Real winter has arrived with lower temperatures than we have seen for a while.
Johnny-Come-Latelys talk about the record cold temperatures, but they have little way of knowing of the cold in years past when there have been really frosty times.
I remember times in the 1930s, '40s, '50s, and '60s when we had some record cold spells. During the 1930s, we butchered our beef animals and left them hanging safely until we could tend to the meat.
Running water in our irrigation ditches froze to the bottom. The Trinity River froze across so there was only a narrow strip of clear water in the center. My father used an ax to chop ice so we could cross in our rowboat to go to school and get our mail.

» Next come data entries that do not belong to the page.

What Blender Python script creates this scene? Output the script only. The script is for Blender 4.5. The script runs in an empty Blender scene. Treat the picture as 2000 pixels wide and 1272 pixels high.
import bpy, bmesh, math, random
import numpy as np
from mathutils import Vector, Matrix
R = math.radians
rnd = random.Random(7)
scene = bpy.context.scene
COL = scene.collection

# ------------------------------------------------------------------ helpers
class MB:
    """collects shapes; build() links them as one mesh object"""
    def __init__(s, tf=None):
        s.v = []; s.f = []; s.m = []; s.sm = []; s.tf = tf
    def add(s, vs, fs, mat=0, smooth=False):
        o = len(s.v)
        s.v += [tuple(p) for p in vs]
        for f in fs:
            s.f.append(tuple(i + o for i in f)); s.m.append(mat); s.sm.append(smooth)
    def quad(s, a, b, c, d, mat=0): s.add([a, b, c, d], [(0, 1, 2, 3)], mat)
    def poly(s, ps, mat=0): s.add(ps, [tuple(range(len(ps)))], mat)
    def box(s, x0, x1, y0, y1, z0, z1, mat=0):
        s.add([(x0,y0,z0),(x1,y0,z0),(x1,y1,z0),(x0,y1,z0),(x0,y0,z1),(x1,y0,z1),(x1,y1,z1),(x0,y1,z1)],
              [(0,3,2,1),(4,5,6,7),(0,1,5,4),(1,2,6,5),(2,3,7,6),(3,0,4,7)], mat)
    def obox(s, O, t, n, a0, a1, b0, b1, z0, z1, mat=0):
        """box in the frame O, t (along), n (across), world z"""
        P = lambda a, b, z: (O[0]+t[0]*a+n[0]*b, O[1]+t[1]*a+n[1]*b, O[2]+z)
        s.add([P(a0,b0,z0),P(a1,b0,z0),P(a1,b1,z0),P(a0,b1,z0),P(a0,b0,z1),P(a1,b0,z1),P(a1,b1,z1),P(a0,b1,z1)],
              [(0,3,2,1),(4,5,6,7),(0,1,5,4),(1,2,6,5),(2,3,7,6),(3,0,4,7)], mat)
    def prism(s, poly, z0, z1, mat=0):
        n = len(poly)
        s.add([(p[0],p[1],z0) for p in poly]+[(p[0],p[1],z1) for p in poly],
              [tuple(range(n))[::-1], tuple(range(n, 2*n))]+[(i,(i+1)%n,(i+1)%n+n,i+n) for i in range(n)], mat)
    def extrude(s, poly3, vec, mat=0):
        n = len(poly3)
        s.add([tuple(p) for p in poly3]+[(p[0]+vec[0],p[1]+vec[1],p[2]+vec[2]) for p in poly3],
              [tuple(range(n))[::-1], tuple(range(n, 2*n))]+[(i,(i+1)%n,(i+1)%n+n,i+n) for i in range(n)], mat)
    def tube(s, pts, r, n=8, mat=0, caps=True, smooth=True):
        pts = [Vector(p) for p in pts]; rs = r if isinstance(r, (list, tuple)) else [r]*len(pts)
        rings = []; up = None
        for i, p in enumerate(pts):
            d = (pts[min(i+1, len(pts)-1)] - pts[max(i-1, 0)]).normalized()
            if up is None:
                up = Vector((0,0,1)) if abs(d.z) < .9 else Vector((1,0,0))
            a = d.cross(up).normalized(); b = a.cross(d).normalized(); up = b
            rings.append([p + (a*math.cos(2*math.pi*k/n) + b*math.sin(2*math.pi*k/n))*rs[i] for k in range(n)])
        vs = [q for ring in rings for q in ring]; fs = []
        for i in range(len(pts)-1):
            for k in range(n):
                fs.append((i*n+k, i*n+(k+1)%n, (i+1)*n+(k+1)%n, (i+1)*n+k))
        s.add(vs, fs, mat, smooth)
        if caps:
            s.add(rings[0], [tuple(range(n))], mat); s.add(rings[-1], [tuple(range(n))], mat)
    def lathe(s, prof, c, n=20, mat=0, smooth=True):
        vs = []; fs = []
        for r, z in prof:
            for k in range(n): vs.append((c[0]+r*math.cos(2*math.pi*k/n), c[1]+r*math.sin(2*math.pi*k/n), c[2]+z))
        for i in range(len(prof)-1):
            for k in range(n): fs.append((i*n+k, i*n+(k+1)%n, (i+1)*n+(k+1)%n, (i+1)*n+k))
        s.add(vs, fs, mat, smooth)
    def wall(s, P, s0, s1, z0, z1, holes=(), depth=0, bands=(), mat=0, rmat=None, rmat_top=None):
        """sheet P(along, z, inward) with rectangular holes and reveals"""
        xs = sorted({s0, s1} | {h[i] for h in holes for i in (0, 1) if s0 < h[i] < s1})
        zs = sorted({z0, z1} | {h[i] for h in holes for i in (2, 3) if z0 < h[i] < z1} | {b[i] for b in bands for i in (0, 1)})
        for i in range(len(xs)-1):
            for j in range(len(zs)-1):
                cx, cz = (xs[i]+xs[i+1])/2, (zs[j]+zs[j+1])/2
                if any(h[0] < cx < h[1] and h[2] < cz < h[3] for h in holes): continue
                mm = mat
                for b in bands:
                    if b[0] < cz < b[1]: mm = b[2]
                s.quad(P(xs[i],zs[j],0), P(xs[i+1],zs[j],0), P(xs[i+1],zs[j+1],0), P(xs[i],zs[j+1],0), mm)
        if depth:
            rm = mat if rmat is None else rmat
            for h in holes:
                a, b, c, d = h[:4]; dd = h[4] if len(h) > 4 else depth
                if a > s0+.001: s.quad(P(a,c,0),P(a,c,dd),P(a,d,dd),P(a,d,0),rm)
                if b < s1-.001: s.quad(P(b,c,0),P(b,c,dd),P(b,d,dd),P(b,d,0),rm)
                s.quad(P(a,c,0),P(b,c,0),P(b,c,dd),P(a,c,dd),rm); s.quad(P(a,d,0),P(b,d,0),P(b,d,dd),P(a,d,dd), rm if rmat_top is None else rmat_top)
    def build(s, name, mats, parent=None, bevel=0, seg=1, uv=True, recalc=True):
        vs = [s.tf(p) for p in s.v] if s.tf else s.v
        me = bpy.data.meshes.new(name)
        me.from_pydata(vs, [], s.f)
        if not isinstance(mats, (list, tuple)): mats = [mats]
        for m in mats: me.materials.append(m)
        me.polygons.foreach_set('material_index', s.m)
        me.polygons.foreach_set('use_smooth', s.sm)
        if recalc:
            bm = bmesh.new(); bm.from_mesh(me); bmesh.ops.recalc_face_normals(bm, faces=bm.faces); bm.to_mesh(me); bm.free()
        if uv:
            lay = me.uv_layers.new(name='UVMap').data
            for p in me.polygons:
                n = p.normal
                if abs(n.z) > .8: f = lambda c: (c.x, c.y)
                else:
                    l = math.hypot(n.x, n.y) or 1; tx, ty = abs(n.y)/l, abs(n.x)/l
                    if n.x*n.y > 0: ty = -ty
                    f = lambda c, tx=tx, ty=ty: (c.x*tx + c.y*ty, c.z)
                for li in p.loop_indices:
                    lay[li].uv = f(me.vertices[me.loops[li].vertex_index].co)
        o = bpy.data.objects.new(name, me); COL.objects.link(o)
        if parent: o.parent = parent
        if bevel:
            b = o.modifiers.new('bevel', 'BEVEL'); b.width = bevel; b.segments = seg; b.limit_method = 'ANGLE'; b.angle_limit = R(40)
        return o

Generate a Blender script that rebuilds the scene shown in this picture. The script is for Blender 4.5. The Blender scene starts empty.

There was deep snow on the ground that melted on top on sunny days and refroze every night, making a crust so thick that I walked our little white mare on top. The thermometer read in single digits.
During the 1950s, when my late husband George still worked on the Fairview Placers Dredge on the Trinity River, the dredge sank and the insurance company paid to refloat and restore the dredge. The temperature was again close to single digits and the men worked in that cold, keeping fire in a warming shack so the men could work. I knit ear flaps for George to keep his ears from freezing.
We had reports from family in Alturas. Thermometers there recorded thirty below zero that year.
During the 1960s, when we lived in Enterprise, the thermometer recorded temperatures in the teens during cold snaps.
George used a blowtorch to thaw frozen pipes. I used my hair dryer to thaw frozen pipes in Oregon and again here in Anderson during the 1990s to thaw a pipe near an air vent in the garage.
Global warming?
Maybe we ought to use hot air from politicians to thaw our pipes.